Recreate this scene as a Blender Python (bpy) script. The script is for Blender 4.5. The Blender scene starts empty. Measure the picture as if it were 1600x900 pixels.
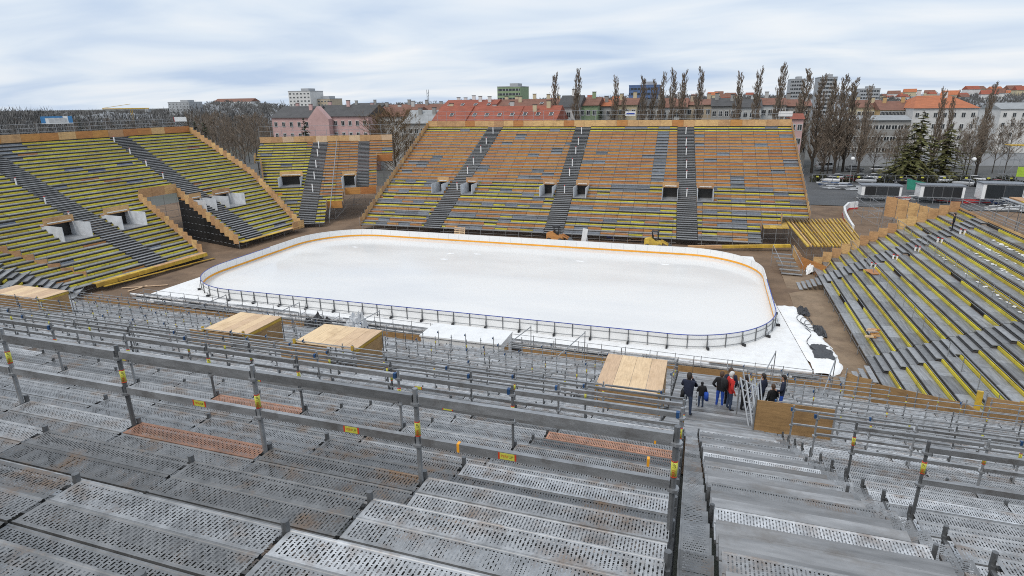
import bpy, math, random
import numpy as np
from mathutils import Matrix, Vector

random.seed(7)
scene = bpy.context.scene
COL = scene.collection

# ------------------------------------------------------------------ camera
CAM = np.array([23.3314, -60.4697, 18.929])
YAW, PITCH, ROLL, FOC = 0.316018, 0.30445, -0.013508, 929.34     # focal length in px of a 1600 px wide frame
_f = np.array([-math.sin(YAW)*math.cos(PITCH), math.cos(YAW)*math.cos(PITCH), -math.sin(PITCH)])
_r = np.array([math.cos(YAW), math.sin(YAW), 0.0]); _u = np.cross(_r, _f)
_c, _s = math.cos(ROLL), math.sin(ROLL)
CR, CU = _c*_r+_s*_u, -_s*_r+_c*_u
cd = bpy.data.cameras.new('camera'); cam = bpy.data.objects.new('camera', cd); COL.objects.link(cam)
cd.sensor_width = 36.0; cd.lens = FOC/1600*36.0; cd.clip_start = 0.05; cd.clip_end = 8000
M = Matrix.Identity(4)
for i in range(3):
    M[i][0] = CR[i]; M[i][1] = CU[i]; M[i][2] = -_f[i]; M[i][3] = CAM[i]
cam.matrix_world = M
scene.camera = cam
def ray(px, py):
    d = (px-800)/FOC*CR-(py-450)/FOC*CU+_f
    return d
def atY(px, py, Y):
    d = ray(px, py); t = (Y-CAM[1])/d[1]; return CAM+t*d
def atZ(px, py, Z):
    d = ray(px, py); t = (Z-CAM[2])/d[2]; return CAM+t*d
def atD(px, py, D):
    d = ray(px, py); t = D/math.hypot(d[0], d[1]); return CAM+t*d
def project(p):
    q = np.asarray(p, float)-CAM; z = q@_f
    if z < 0.1: return None
    return 800+FOC*(q@CR)/z, 450-FOC*(q@CU)/z, z

# ------------------------------------------------------------------ world: overcast sky with streaky cloud
SUN_EL, SUN_AZ = math.radians(50), math.radians(205)     # azimuth measured clockwise from +Y
w = bpy.data.worlds.new('World'); scene.world = w; w.use_nodes = True
nt = w.node_tree; nt.nodes.clear()
def N(t, **kw):
    n = nt.nodes.new(t)
    for k, v in kw.items(): setattr(n, k, v)
    return n
out = N('ShaderNodeOutputWorld'); bg = N('ShaderNodeBackground'); bg.inputs['Strength'].default_value = 0.1
sky = N('ShaderNodeTexSky'); sky.sky_type = 'NISHITA'; sky.sun_disc = False
sky.sun_elevation = SUN_EL; sky.sun_rotation = SUN_AZ; sky.air_density = 1.0; sky.dust_density = 3.0; sky.ozone_density = 1.5
tc = N('ShaderNodeTexCoord'); sep = N('ShaderNodeSeparateXYZ'); nt.links.new(tc.outputs['Generated'], sep.inputs[0])
addz = N('ShaderNodeMath', operation='ADD'); addz.inputs[1].default_value = 0.12
mx = N('ShaderNodeMath', operation='MAXIMUM'); mx.inputs[1].default_value = 0.0
nt.links.new(sep.outputs['Z'], mx.inputs[0]); nt.links.new(mx.outputs[0], addz.inputs[0])
dx = N('ShaderNodeMath', operation='DIVIDE'); dy = N('ShaderNodeMath', operation='DIVIDE')
nt.links.new(sep.outputs['X'], dx.inputs[0]); nt.links.new(addz.outputs[0], dx.inputs[1])
nt.links.new(sep.outputs['Y'], dy.inputs[0]); nt.links.new(addz.outputs[0], dy.inputs[1])
cmb = N('ShaderNodeCombineXYZ'); nt.links.new(dx.outputs[0], cmb.inputs[0]); nt.links.new(dy.outputs[0], cmb.inputs[1])
mp = N('ShaderNodeMapping'); mp.inputs['Scale'].default_value = (0.55, 0.85, 1); mp.inputs['Rotation'].default_value = (0, 0, 0.25)
mp.inputs['Location'].default_value = (3.1, 1.7, 0)
nt.links.new(cmb.outputs[0], mp.inputs['Vector'])
n1 = N('ShaderNodeTexNoise'); n1.inputs['Scale'].default_value = 1.1; n1.inputs['Detail'].default_value = 7; n1.inputs['Roughness'].default_value = 0.46
n1.inputs['Distortion'].default_value = 0.5
nt.links.new(mp.outputs[0], n1.inputs['Vector'])
rmp = N('ShaderNodeValToRGB'); nt.links.new(n1.outputs['Fac'], rmp.inputs[0])
e = rmp.color_ramp.elements
e[0].position = 0.30; e[0].color = (5.6, 6.9, 8.9, 1)
e[1].position = 0.70; e[1].color = (9.9, 10.1, 10.3, 1)
m1 = rmp.color_ramp.elements.new(0.5); m1.color = (7.8, 8.7, 9.8, 1)
mix = N('ShaderNodeMix', data_type='RGBA'); mix.inputs['Factor'].default_value = 0.9
nt.links.new(sky.outputs[0], mix.inputs['A']); nt.links.new(rmp.outputs[0], mix.inputs['B'])
nt.links.new(mix.outputs['Result'], bg.inputs['Color']); nt.links.new(bg.outputs[0], out.inputs[0])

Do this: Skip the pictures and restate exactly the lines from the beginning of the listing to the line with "COL = scene.collection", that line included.

Task output:
Recreate this scene as a Blender Python (bpy) script. The script is for Blender 4.5. The Blender scene starts empty. Measure the picture as if it were 1600x900 pixels.
import bpy, math, random
import numpy as np
from mathutils import Matrix, Vector

random.seed(7)
scene = bpy.context.scene
COL = scene.collection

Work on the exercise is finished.